The most common cause of one-to-many correspondences between a variable and a set of predications are labels shared with (non-scopal) modifiers, e.g. in a structure like she arrived very quickly. Here, the degree specifier is a non-scopla modifier on the adverb, which in turn is a non-scopal modifier on the arriving event; thus, all three share one label, and arrive is the ARG1 of quickly, which is the ARG1 of very. To pick out arrive in this scenario, we dis-prefer candidates that take any of the other candidates as their argument. This is a sound topological heuristic, essentially operationalizing a notion of semantic heads in groups of (logically) conjoined predications.
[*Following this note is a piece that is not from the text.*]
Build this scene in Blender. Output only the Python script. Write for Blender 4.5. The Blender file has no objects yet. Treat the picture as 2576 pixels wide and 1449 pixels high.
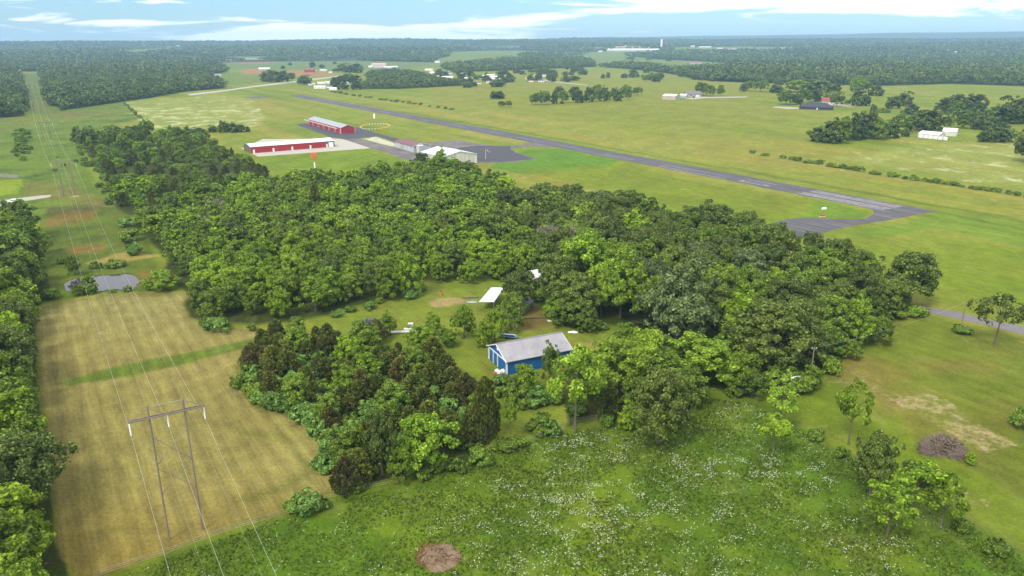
import bpy, math, random
import numpy as np
from mathutils import Vector, Matrix, noise as mnoise

# ------------------------------------------------------------------ camera, world, sun, exposure
scene = bpy.context.scene
C = scene.collection
F_PX, CXP, CYP, PITCH, CAMH = 1889.0, 1288.0, 724.5, math.radians(18.17), 75.0
cam_d = bpy.data.cameras.new("camera")
cam_d.sensor_width = 36.0
cam_d.lens = 36.0 * F_PX / 2576.0
cam_d.clip_start = 0.5
cam_d.clip_end = 60000
cam = bpy.data.objects.new("camera", cam_d)
C.objects.link(cam)
cam.location = (0, 0, CAMH)
cam.rotation_euler = (math.radians(90) - PITCH, 0, 0)
scene.camera = cam

SUN_EL, SUN_AZ = math.radians(52), math.radians(215)      # azimuth clockwise from +Y: behind the camera, to the left
world = bpy.data.worlds.new("World")
scene.world = world
world.use_nodes = True

def build_world():
    nt = world.node_tree
    nt.nodes.clear()
    N, L = nt.nodes, nt.links
    def nd(t, **k):
        n = N.new(t)
        for a, b in k.items():
            setattr(n, a, b)
        return n
    def math_(op, a, b=None, clamp=False):
        n = nd('ShaderNodeMath', operation=op, use_clamp=clamp)
        for i, v in enumerate((a, b)):
            if v is None:
                continue
            if isinstance(v, (int, float)):
                n.inputs[i].default_value = v
            else:
                L.new(v, n.inputs[i])
        return n.outputs[0]
    def ramp(x, a, b):            # smooth step
        n = nd('ShaderNodeMapRange', interpolation_type='SMOOTHSTEP')
        L.new(x, n.inputs['Value'])
        n.inputs['From Min'].default_value = a
        n.inputs['From Max'].default_value = b
        return n.outputs[0]
    sky = nd('ShaderNodeTexSky', sky_type='NISHITA')
    sky.sun_disc = False
    sky.sun_elevation = SUN_EL
    sky.sun_rotation = SUN_AZ
    sky.altitude = 300
    sky.air_density = 1.6
    sky.dust_density = 0.1
    sky.ozone_density = 3.0
    tc = nd('ShaderNodeTexCoord')
    sp = nd('ShaderNodeSeparateXYZ')
    L.new(tc.outputs['Generated'], sp.inputs[0])
    X, Y, Z = sp.outputs
    Ya = math_('MAXIMUM', math_('ABSOLUTE', Y), 0.05)
    u = math_('DIVIDE', X, Ya)
    v = math_('DIVIDE', Z, Ya)
    cb = nd('ShaderNodeCombineXYZ')
    L.new(math_('MULTIPLY', u, 7.0), cb.inputs[0])
    L.new(math_('MULTIPLY', v, 62.0), cb.inputs[1])
    n1 = nd('ShaderNodeTexNoise')
    L.new(cb.outputs[0], n1.inputs['Vector'])
    n1.inputs['Scale'].default_value = 1.0
    n1.inputs['Detail'].default_value = 7
    n1.inputs['Roughness'].default_value = 0.58
    n1.inputs['Distortion'].default_value = 0.6
    # where the cloud banks stand in the sky: low bank left of centre, big bank upper right, wisps upper left
    def bump(uc, us, vc, vs, tilt=0.0):
        du = math_('DIVIDE', math_('SUBTRACT', u, uc), us)
        vv = math_('SUBTRACT', v, math_('MULTIPLY', math_('SUBTRACT', u, uc), tilt))
        dv = math_('DIVIDE', math_('SUBTRACT', vv, vc), vs)
        d2 = math_('ADD', math_('MULTIPLY', du, du), math_('MULTIPLY', dv, dv))
        return math_('EXPONENT', math_('MULTIPLY', d2, -1.0))
    m = math_('MULTIPLY', bump(-0.20, 0.28, 0.008, 0.015), 0.66)
    m = math_('ADD', m, math_('MULTIPLY', bump(0.36, 0.26, 0.047, 0.013, -0.012), 0.8))
    m = math_('ADD', m, math_('MULTIPLY', bump(0.05, 0.12, 0.030, 0.007, 0.09), 0.5))
    m = math_('ADD', m, math_('MULTIPLY', bump(-0.55, 0.12, 0.024, 0.006, -0.02), 0.38))
    m = math_('ADD', m, math_('MULTIPLY', bump(-0.5, 0.15, 0.047, 0.004), 0.4))
    m = math_('ADD', m, math_('MULTIPLY', bump(0.0, 0.2, 0.003, 0.003), 0.3))
    m = math_('ADD', m, math_('MULTIPLY', bump(0.62, 0.12, 0.040, 0.010), 0.35))
    hi = math_('MULTIPLY', ramp(v, 0.06, 0.16), 0.78)      # unseen cloud overhead, thickened so the ambient light turns neutral white
    m = math_('ADD', m, hi)
    m = math_('ADD', m, math_('SUBTRACT', math_('MULTIPLY', n1.outputs['Fac'], 1.9), 1.13))
    mask = math_('MULTIPLY', ramp(m, 0.02, 0.34), 0.95)
    mix = nd('ShaderNodeMix', data_type='RGBA')
    L.new(mask, mix.inputs['Factor'])
    # the blue of the clear sky, a little more saturated towards cyan as in the photograph
    tint = nd('ShaderNodeMix', data_type='RGBA', blend_type='MULTIPLY')
    tint.inputs['Factor'].default_value = 1.0
    L.new(sky.outputs[0], tint.inputs['A'])
    tint.inputs['B'].default_value = (0.50, 0.86, 1.58, 1)
    L.new(tint.outputs['Result'], mix.inputs['A'])
    mix.inputs['B'].default_value = (11.2, 11.6, 11.9, 1)
    bg = nd('ShaderNodeBackground')
    bg.inputs['Strength'].default_value = 0.083
    L.new(mix.outputs['Result'], bg.inputs['Color'])
    out = nd('ShaderNodeOutputWorld')
    L.new(bg.outputs[0], out.inputs[0])
build_world()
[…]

Far less frequent than the above are cases of two or more predications sharing their label but lacking argument relations among them. In the 1214 release of the ERG, the ‘existential be’ constructions can give rise to such configuration, e.g. in there were cats in the garden (mrs/991). Here, the preposition shares its label with the _be_v_there, but its external argument (ARG1) is the cats instance variable. Similar configurations can arise with ‘it clefts’, e.g. it was Browne whose manager interviewed Abrams (csli/977). Here, the proposition embedded by the _be_v_itcleft relation shares its label with the two-place poss(essor) relation holding between Browne and his manager. To disambiguate cases like these, there is a dis-preference for relations whose intrinsic variable is ‘untensed’ (where a grammar-specific parameter—*eds-untensed* in the Lisp implementation—provides an appropriate test, as a pair of a variable property and ‘untensed’ value).

Predicate Modification

The EdsTop page discusses the somewhat common instances of ‘fragmented’ EDS graphs owing to the incomplete ERG analysis of degree specification on quantifiers, as for example nearly every. In no small part to address these imperfections, conversion to EDS provides an optional, semi-declarative mechanism akin to semantic predicate modification, i.e. mapping the actual ERG analysis of the above to something that one might interpret as nearly(every).

Predicate modification is triggered by certain classes of predicates who ‘lack’ an argument, i.e. conceptually the triggers are pairs of a predicate pattern and an argument label, for example something like 〈/_x_deg$|^_quite_x$ /, ARG1〉 for the ERG (in the Lisp implementation the trigger patterns are configured as *eds-predicate-modifiers*, while in mid-2016 the corresponding argument labels are sadly hard-wired as ARG1). When there is an MRS predication whose predicate matches one of the triggers, the conversion procedure (a) checks that the corresponding argument (e.g. ARG1) is not present or unbound (of type u), and that (b) there is at least one other predication sharing the same label. Where this is the case, the argument will be specified to become that label (in a sense creating what would look like a self-referential structure if intepreted as an MRS), such that the EDS node corresponding to the degree specifier (e.g. nearly) will end up with an argument edge pointing to the node of the quantifier (all, say).